1911 Encyclopædia Britannica/Jā'alin
JA’ALIN (from Jā’al, to settle, i.e. “the squatters”), an African tribe of Semitic stock. They formerly occupied the country on both banks of the Nile from Khartum to Abu Hamed. They claim to be of the Koreish tribe and even trace descent from Abbas, uncle of the prophet. They are of Arab origin, but now of very mixed blood. According to their own tradition they emigrated to Nubia in the 12th century. They were at one time subject to the Funj kings, but their position was in a measure independent. At the Egyptian invasion in 1820 they were the most powerful of Arab tribes in the Nile valley. They submitted at first, but in 1822 rebelled and massacred the Egyptian garrison at Shendi. The revolt was mercilessly suppressed, and the Jā’alin were thenceforward looked on with suspicion. They were almost the first of the northern tribes to join the mahdi in 1884, and it was their position to the north of Khartum which made communication with General Gordon so difficult.
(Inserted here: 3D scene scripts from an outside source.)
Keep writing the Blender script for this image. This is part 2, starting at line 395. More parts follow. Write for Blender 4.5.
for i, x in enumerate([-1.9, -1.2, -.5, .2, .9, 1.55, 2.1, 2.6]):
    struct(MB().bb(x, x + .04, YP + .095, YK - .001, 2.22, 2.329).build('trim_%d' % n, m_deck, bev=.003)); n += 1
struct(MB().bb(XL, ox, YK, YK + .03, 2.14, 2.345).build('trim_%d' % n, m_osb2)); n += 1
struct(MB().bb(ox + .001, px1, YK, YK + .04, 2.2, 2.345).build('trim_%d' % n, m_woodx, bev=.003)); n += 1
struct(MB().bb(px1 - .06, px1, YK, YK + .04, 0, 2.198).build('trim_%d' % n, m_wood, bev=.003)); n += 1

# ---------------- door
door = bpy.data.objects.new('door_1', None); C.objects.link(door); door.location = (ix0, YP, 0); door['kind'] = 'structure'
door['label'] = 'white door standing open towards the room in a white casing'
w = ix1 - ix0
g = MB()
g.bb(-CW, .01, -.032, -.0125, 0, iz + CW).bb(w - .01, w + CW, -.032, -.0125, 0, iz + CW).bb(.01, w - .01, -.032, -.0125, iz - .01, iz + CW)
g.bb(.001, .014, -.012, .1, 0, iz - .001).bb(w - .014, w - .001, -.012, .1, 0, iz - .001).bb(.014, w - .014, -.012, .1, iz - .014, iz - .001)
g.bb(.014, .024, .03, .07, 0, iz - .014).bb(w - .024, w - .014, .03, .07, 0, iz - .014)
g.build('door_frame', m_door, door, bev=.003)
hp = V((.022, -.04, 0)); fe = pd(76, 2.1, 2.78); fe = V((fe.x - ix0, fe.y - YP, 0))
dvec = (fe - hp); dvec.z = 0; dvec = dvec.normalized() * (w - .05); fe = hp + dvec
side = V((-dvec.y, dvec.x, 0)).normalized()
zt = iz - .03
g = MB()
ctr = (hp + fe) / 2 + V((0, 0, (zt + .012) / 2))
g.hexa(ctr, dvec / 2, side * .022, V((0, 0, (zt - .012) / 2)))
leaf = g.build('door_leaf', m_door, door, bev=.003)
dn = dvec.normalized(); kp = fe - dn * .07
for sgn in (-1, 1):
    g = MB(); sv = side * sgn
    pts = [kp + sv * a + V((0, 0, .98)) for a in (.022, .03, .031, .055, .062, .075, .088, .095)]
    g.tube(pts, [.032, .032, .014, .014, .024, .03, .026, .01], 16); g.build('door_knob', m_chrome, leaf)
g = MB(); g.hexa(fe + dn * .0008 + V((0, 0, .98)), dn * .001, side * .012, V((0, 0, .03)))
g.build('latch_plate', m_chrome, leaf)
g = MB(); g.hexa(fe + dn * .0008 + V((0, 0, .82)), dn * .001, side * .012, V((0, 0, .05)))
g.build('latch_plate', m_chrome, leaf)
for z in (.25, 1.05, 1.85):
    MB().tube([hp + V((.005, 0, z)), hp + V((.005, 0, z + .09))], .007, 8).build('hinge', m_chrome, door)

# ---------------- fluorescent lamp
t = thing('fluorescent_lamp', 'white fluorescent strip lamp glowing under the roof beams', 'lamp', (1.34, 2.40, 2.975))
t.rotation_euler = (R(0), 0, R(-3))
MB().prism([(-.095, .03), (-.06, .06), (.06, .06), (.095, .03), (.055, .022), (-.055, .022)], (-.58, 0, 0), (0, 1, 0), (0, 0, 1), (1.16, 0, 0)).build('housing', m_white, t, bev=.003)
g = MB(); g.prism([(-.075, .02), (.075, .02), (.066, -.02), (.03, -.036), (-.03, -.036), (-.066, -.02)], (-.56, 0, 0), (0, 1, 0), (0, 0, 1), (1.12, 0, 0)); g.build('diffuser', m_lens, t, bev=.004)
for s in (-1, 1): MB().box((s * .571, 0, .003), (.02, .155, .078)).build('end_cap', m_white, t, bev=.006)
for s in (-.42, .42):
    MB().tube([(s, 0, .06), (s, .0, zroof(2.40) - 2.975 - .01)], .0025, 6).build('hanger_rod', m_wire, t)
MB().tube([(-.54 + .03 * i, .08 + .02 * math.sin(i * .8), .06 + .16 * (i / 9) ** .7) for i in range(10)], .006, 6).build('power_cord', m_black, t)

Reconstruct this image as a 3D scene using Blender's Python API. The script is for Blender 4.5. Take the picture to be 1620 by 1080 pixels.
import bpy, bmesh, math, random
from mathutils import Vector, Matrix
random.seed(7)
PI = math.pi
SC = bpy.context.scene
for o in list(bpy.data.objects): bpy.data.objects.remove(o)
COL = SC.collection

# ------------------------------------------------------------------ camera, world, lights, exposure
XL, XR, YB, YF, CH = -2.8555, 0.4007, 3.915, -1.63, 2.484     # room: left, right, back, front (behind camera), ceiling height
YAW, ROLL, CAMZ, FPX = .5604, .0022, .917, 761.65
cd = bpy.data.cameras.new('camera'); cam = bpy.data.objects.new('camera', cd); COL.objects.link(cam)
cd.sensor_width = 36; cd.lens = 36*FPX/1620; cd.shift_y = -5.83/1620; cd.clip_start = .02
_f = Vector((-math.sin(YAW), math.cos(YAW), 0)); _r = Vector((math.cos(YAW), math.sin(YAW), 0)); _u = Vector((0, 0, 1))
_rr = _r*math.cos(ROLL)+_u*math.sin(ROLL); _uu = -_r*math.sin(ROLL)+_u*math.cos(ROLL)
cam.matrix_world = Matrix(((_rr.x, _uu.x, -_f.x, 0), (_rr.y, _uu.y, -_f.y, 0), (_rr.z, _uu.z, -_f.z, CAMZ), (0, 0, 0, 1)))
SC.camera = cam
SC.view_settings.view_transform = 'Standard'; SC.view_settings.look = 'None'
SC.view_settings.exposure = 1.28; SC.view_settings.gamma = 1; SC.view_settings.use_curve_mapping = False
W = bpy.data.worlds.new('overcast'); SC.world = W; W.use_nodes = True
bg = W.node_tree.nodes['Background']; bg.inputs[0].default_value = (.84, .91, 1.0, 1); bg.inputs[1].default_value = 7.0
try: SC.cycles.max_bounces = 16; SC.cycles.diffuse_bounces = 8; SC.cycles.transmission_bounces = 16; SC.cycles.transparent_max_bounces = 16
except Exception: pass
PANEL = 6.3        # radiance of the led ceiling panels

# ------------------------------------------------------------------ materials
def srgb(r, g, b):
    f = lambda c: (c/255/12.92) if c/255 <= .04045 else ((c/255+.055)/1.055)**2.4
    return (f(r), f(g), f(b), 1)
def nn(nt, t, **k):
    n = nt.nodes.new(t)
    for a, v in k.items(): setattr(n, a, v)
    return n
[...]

The Jā’alin are now a semi-nomad agricultural people. Many are employed in Khartum as servants, scribes and watchmen. They are a proud religious people, formerly notorious as cruel slave dealers. J. L. Burckhardt says the true Jā’alin from the eastern desert is exactly like the Bedouin of eastern Arabia.
See The Anglo-Egyptian Sudan, edited by Count Gleichen (London, 1905).